Exercise instructions
Extract the whole listing as it stands. Do not include the pictures.

Dataset excerpt
— Begin —
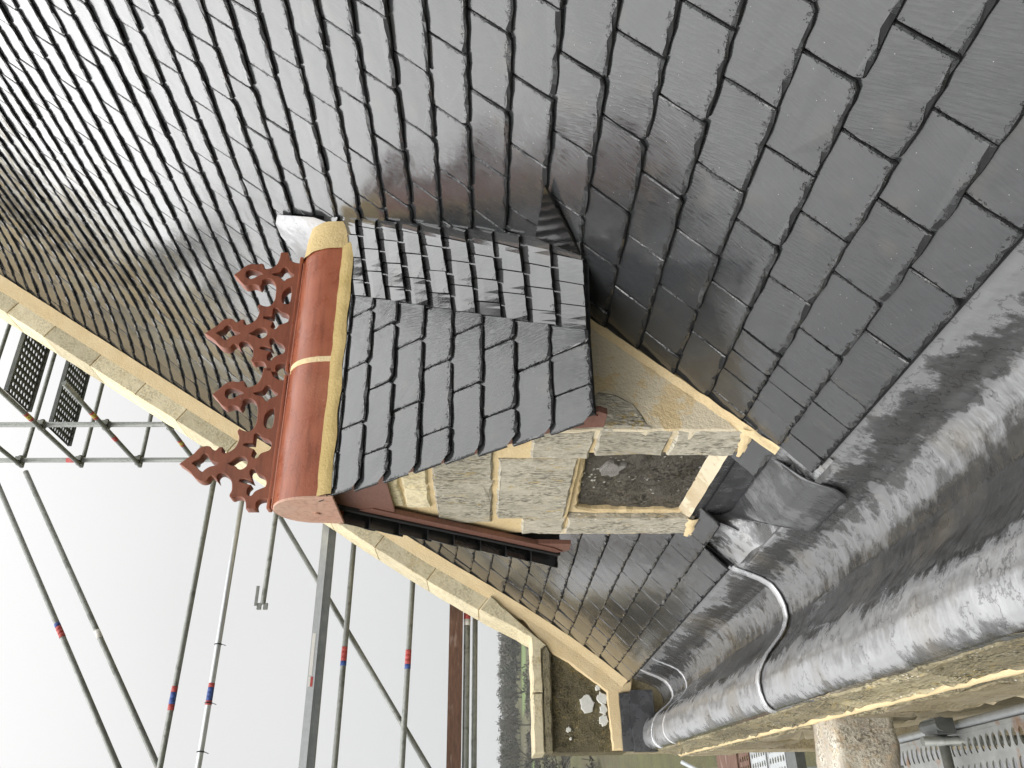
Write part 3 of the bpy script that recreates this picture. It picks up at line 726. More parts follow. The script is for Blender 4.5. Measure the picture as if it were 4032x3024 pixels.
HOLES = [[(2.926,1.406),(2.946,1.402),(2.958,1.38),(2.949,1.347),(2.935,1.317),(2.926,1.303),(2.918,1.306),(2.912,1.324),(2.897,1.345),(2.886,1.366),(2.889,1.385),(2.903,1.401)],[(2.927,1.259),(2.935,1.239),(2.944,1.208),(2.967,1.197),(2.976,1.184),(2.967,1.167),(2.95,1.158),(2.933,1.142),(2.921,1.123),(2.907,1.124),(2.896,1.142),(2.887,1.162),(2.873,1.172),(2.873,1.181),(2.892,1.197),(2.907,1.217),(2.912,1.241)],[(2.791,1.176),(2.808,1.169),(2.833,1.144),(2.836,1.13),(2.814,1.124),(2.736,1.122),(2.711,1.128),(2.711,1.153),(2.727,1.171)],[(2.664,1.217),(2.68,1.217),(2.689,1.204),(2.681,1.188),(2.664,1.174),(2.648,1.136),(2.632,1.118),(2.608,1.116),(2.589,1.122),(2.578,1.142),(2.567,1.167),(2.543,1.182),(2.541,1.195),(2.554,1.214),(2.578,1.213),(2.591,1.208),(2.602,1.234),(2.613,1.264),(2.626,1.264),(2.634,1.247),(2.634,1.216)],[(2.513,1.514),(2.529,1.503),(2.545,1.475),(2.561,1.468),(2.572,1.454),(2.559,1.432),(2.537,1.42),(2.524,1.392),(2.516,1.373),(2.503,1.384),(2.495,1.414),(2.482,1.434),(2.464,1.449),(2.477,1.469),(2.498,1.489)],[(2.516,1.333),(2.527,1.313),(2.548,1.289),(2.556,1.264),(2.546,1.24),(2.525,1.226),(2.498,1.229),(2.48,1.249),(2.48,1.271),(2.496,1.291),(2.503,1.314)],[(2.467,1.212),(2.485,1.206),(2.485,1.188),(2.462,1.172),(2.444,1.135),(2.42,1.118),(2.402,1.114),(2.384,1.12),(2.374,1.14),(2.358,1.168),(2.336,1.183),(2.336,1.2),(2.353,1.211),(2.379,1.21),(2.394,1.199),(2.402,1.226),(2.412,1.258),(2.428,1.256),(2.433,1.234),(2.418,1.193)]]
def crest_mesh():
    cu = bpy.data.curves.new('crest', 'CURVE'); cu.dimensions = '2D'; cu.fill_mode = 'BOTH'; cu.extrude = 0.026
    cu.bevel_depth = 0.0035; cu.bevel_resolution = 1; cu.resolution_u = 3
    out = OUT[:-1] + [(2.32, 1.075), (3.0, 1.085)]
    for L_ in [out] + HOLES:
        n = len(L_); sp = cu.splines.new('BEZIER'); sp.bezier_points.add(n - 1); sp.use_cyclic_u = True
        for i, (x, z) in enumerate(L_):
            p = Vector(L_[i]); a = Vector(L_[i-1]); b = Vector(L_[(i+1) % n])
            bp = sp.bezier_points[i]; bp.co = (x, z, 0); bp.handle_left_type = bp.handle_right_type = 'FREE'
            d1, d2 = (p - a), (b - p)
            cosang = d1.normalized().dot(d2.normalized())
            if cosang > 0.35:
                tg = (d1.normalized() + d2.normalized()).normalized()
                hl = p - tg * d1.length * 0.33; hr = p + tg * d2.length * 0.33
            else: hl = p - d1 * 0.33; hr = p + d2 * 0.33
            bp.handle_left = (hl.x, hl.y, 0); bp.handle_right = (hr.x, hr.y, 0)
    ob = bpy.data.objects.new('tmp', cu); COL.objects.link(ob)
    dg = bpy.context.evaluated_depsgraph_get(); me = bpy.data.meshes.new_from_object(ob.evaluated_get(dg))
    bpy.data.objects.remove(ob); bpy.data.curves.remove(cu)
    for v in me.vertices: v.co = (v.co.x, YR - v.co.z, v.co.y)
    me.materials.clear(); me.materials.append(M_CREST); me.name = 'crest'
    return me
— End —
Answer to this exercise
Write part 3 of the bpy script that recreates this picture. It picks up at line 726. More parts follow. The script is for Blender 4.5. Measure the picture as if it were 4032x3024 pixels.
HOLES = [[(2.926,1.406),(2.946,1.402),(2.958,1.38),(2.949,1.347),(2.935,1.317),(2.926,1.303),(2.918,1.306),(2.912,1.324),(2.897,1.345),(2.886,1.366),(2.889,1.385),(2.903,1.401)],[(2.927,1.259),(2.935,1.239),(2.944,1.208),(2.967,1.197),(2.976,1.184),(2.967,1.167),(2.95,1.158),(2.933,1.142),(2.921,1.123),(2.907,1.124),(2.896,1.142),(2.887,1.162),(2.873,1.172),(2.873,1.181),(2.892,1.197),(2.907,1.217),(2.912,1.241)],[(2.791,1.176),(2.808,1.169),(2.833,1.144),(2.836,1.13),(2.814,1.124),(2.736,1.122),(2.711,1.128),(2.711,1.153),(2.727,1.171)],[(2.664,1.217),(2.68,1.217),(2.689,1.204),(2.681,1.188),(2.664,1.174),(2.648,1.136),(2.632,1.118),(2.608,1.116),(2.589,1.122),(2.578,1.142),(2.567,1.167),(2.543,1.182),(2.541,1.195),(2.554,1.214),(2.578,1.213),(2.591,1.208),(2.602,1.234),(2.613,1.264),(2.626,1.264),(2.634,1.247),(2.634,1.216)],[(2.513,1.514),(2.529,1.503),(2.545,1.475),(2.561,1.468),(2.572,1.454),(2.559,1.432),(2.537,1.42),(2.524,1.392),(2.516,1.373),(2.503,1.384),(2.495,1.414),(2.482,1.434),(2.464,1.449),(2.477,1.469),(2.498,1.489)],[(2.516,1.333),(2.527,1.313),(2.548,1.289),(2.556,1.264),(2.546,1.24),(2.525,1.226),(2.498,1.229),(2.48,1.249),(2.48,1.271),(2.496,1.291),(2.503,1.314)],[(2.467,1.212),(2.485,1.206),(2.485,1.188),(2.462,1.172),(2.444,1.135),(2.42,1.118),(2.402,1.114),(2.384,1.12),(2.374,1.14),(2.358,1.168),(2.336,1.183),(2.336,1.2),(2.353,1.211),(2.379,1.21),(2.394,1.199),(2.402,1.226),(2.412,1.258),(2.428,1.256),(2.433,1.234),(2.418,1.193)]]
def crest_mesh():
    cu = bpy.data.curves.new('crest', 'CURVE'); cu.dimensions = '2D'; cu.fill_mode = 'BOTH'; cu.extrude = 0.026
    cu.bevel_depth = 0.0035; cu.bevel_resolution = 1; cu.resolution_u = 3
    out = OUT[:-1] + [(2.32, 1.075), (3.0, 1.085)]
    for L_ in [out] + HOLES:
        n = len(L_); sp = cu.splines.new('BEZIER'); sp.bezier_points.add(n - 1); sp.use_cyclic_u = True
        for i, (x, z) in enumerate(L_):
            p = Vector(L_[i]); a = Vector(L_[i-1]); b = Vector(L_[(i+1) % n])
            bp = sp.bezier_points[i]; bp.co = (x, z, 0); bp.handle_left_type = bp.handle_right_type = 'FREE'
            d1, d2 = (p - a), (b - p)
            cosang = d1.normalized().dot(d2.normalized())
            if cosang > 0.35:
                tg = (d1.normalized() + d2.normalized()).normalized()
                hl = p - tg * d1.length * 0.33; hr = p + tg * d2.length * 0.33
            else: hl = p - d1 * 0.33; hr = p + d2 * 0.33
            bp.handle_left = (hl.x, hl.y, 0); bp.handle_right = (hr.x, hr.y, 0)
    ob = bpy.data.objects.new('tmp', cu); COL.objects.link(ob)
    dg = bpy.context.evaluated_depsgraph_get(); me = bpy.data.meshes.new_from_object(ob.evaluated_get(dg))
    bpy.data.objects.remove(ob); bpy.data.curves.remove(cu)
    for v in me.vertices: v.co = (v.co.x, YR - v.co.z, v.co.y)
    me.materials.clear(); me.materials.append(M_CREST); me.name = 'crest'
    return me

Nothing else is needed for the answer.